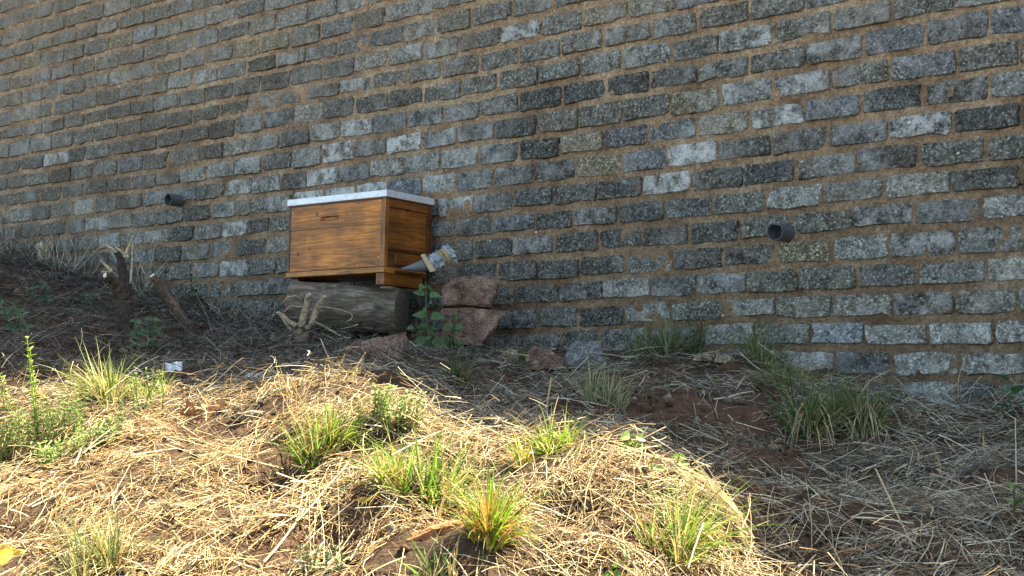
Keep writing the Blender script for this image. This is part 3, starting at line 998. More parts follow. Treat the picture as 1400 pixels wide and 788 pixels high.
# ------------------------------------------------------------------ drain pipes in the wall
def pipe(px, py, label, length, r, notch):
    # where the pixel's ray meets the wall face
    d = ray(px, py); t = WALL_DIST / (d.x * CP + d.y * SP)
    w = Vector((0, 0, EYE)) + d * t
    o = empty('drain_pipe', w, WALL_RZ)
    tag(o, label, 'pipe', 'drain pipes through the wall')
    n = 24
    prof = []
    y0, y1 = 0.06, -length
    tub, inn = MB(), MB()
    def ringp(rad, y): return [(math.cos(2 * math.pi * k / n) * rad, y, math.sin(2 * math.pi * k / n) * rad) for k in range(n)]
    ys = [y0, -length * 0.12, -length * 0.94, y1]
    V, Fc = [], []
    for y in ys: V += ringp(r, y)
    for y in ys[::-1]: V += ringp(r * 0.90, y)
    R_ = len(ys) * 2
    for i in range(R_ - 1):
        for k in range(n):
            kk = 360 / n * (k + 0.5)
            if notch and i in (1, 2, 4, 5) and 62 < kk < 118: continue      # slot cut out of the top
            Fc.append((i * n + k, (i + 1) * n + k, (i + 1) * n + (k + 1) % n, i * n + (k + 1) % n))
    if notch:   # the cut edges of the slot
        for kk in (62, 118):
            k = min(range(n), key=lambda q: abs(360 / n * q - (60 if kk == 62 else 120)))
            Fc.append((1 * n + k, 3 * n + k, 4 * n + k, 6 * n + k))
    tub.add(V, Fc)
    ob = tub.build('pipe', M['pvc'], o)
    ob.rotation_euler = (math.radians(3), 0, 0)
    m = MB(); m.tube([Vector((0, y0 - 0.005, 0)), Vector((0, y0 - 0.002, 0))], [r * 0.9, r * 0.9], 20, (0.02, 0.018, 0.015, 0)); m.build('soil_plug', M['matt'], o)
    return o


pipe(1076, 318.5, 'short dark plastic drain pipe, a slot cut in its top, low in the right wall', 0.085, 0.032, True)
pipe(246, 274.5, 'small dark plastic drain pipe poking from the wall left of the hive', 0.075, 0.031, False)


# ------------------------------------------------------------------ stumps and cut branches
def limb(name, parent, o0, pts, radii, tint, n=9, rough=0.10, mat='matt'):
    m = MB()
    P = [Vector(p) - o0 for p in pts]
    # add in-between points with a little wander
    Q, Rr = [], []
    for i in range(len(P) - 1):
        for s in (0, 0.17, 0.33, 0.5, 0.66, 0.83):
            Q.append(P[i].lerp(P[i + 1], s) + Vector([random.uniform(-1, 1) * radii[i] * 0.15 * (s > 0) for _ in range(3)])); Rr.append((radii[i] * (1 - s) + radii[i + 1] * s) * random.uniform(.96, 1.07))
    Q.append(P[-1]); Rr.append(radii[-1])
    m.tube(Q, Rr, n, tint, rough)
    return m.build(name, M[mat], parent, True)


def cutface(parent, o0, p, d, r, tint=(0.72, 0.68, 0.58, 0)):
    m = MB(); p = Vector(p) - o0; d = Vector(d).normalized()
    m.tube([p - d * 0.004, p + d * 0.0015], [r, r * 0.95], 10, tint, 0.05)
    return m.build('cut_face', M['matt'], parent)


base = hit(172, 462)
Yb = base.y
st = empty('tree_stump', base)
tag(st, 'dark gnarled stump with sawn limbs standing before the wall on the left', 'stump')
BK = (0.075, 0.058, 0.045, 0)
q = lambda x, y, dy=0.0: at(x, y, Yb + dy)
limb('trunk', st, base, [q(174, 470), q(170, 445), q(170, 420), q(166, 402)], [0.040, 0.034, 0.033, 0.028], (0.05, 0.04, 0.032, 0), 14, 0.2)
limb('limb', st, base, [q(170, 415), q(171, 385, .03), q(166, 360, .04), q(157, 338, .05)], [0.027, 0.023, 0.016, 0.008], (0.04, 0.032, 0.027, 0), 12, 0.18)
l2 = limb('limb', st, base, [q(164, 408), q(160, 392, -.03), q(153, 383, -.06), q(144.5, 376.5, -.09)], [0.028, 0.022, 0.018, 0.0145], (0.075, 0.055, 0.04, 0), 11, 0.12)
cutface(st, base, q(144.5, 376.5, -.09), q(144.5, 376.5, -.09) - q(153, 383, -.06), 0.0125)
for a, b, r in (((152, 372), (137, 356), .006), ((150, 373), (138, 372), .005), ((153, 372), (148, 366), .005), ((160, 345), (140, 334), .006), ((176, 352), (157, 338), .006), ((170, 352), (182, 322), .008), ((178, 388), (181, 330), .004)):
    limb('shoot', st, base, [q(*a, -.05), q((a[0] + b[0]) / 2 + 1, (a[1] + b[1]) / 2, -.05), q(*b, -.06)], [r, r * .9, r * .6], (0.42, 0.36, 0.25, 0), 6, 0.1)

base = hit(258, 442); Yb = base.y
br = empty('cut_branch', base)
tag(br, 'bare brown branch with a pale sawn tip leaning up out of the ground', 'branch')
limb('stem', br, base, [q(262, 450), q(247, 432), q(228, 404), q(208, 377, -.05)], [0.026, 0.021, 0.019, 0.015], (0.13, 0.085, 0.06, 0), 10, 0.08)
cutface(br, base, q(208, 377, -.05), q(208, 377, -.05) - q(228, 404), 0.0135)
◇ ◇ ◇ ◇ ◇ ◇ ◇
§ Task description:
Look at the listing and set down only the lines from its start through the line with "pipe(246, 274.5, 'small", word for word and without pictures.

§ Solution for this exercise:
Keep writing the Blender script for this image. This is part 3, starting at line 998. More parts follow. Treat the picture as 1400 pixels wide and 788 pixels high.
# ------------------------------------------------------------------ drain pipes in the wall
def pipe(px, py, label, length, r, notch):
    # where the pixel's ray meets the wall face
    d = ray(px, py); t = WALL_DIST / (d.x * CP + d.y * SP)
    w = Vector((0, 0, EYE)) + d * t
    o = empty('drain_pipe', w, WALL_RZ)
    tag(o, label, 'pipe', 'drain pipes through the wall')
    n = 24
    prof = []
    y0, y1 = 0.06, -length
    tub, inn = MB(), MB()
    def ringp(rad, y): return [(math.cos(2 * math.pi * k / n) * rad, y, math.sin(2 * math.pi * k / n) * rad) for k in range(n)]
    ys = [y0, -length * 0.12, -length * 0.94, y1]
    V, Fc = [], []
    for y in ys: V += ringp(r, y)
    for y in ys[::-1]: V += ringp(r * 0.90, y)
    R_ = len(ys) * 2
    for i in range(R_ - 1):
        for k in range(n):
            kk = 360 / n * (k + 0.5)
            if notch and i in (1, 2, 4, 5) and 62 < kk < 118: continue      # slot cut out of the top
            Fc.append((i * n + k, (i + 1) * n + k, (i + 1) * n + (k + 1) % n, i * n + (k + 1) % n))
    if notch:   # the cut edges of the slot
        for kk in (62, 118):
            k = min(range(n), key=lambda q: abs(360 / n * q - (60 if kk == 62 else 120)))
            Fc.append((1 * n + k, 3 * n + k, 4 * n + k, 6 * n + k))
    tub.add(V, Fc)
    ob = tub.build('pipe', M['pvc'], o)
    ob.rotation_euler = (math.radians(3), 0, 0)
    m = MB(); m.tube([Vector((0, y0 - 0.005, 0)), Vector((0, y0 - 0.002, 0))], [r * 0.9, r * 0.9], 20, (0.02, 0.018, 0.015, 0)); m.build('soil_plug', M['matt'], o)
    return o


pipe(1076, 318.5, 'short dark plastic drain pipe, a slot cut in its top, low in the right wall', 0.085, 0.032, True)
pipe(246, 274.5, 'small dark plastic drain pipe poking from the wall left of the hive', 0.075, 0.031, False)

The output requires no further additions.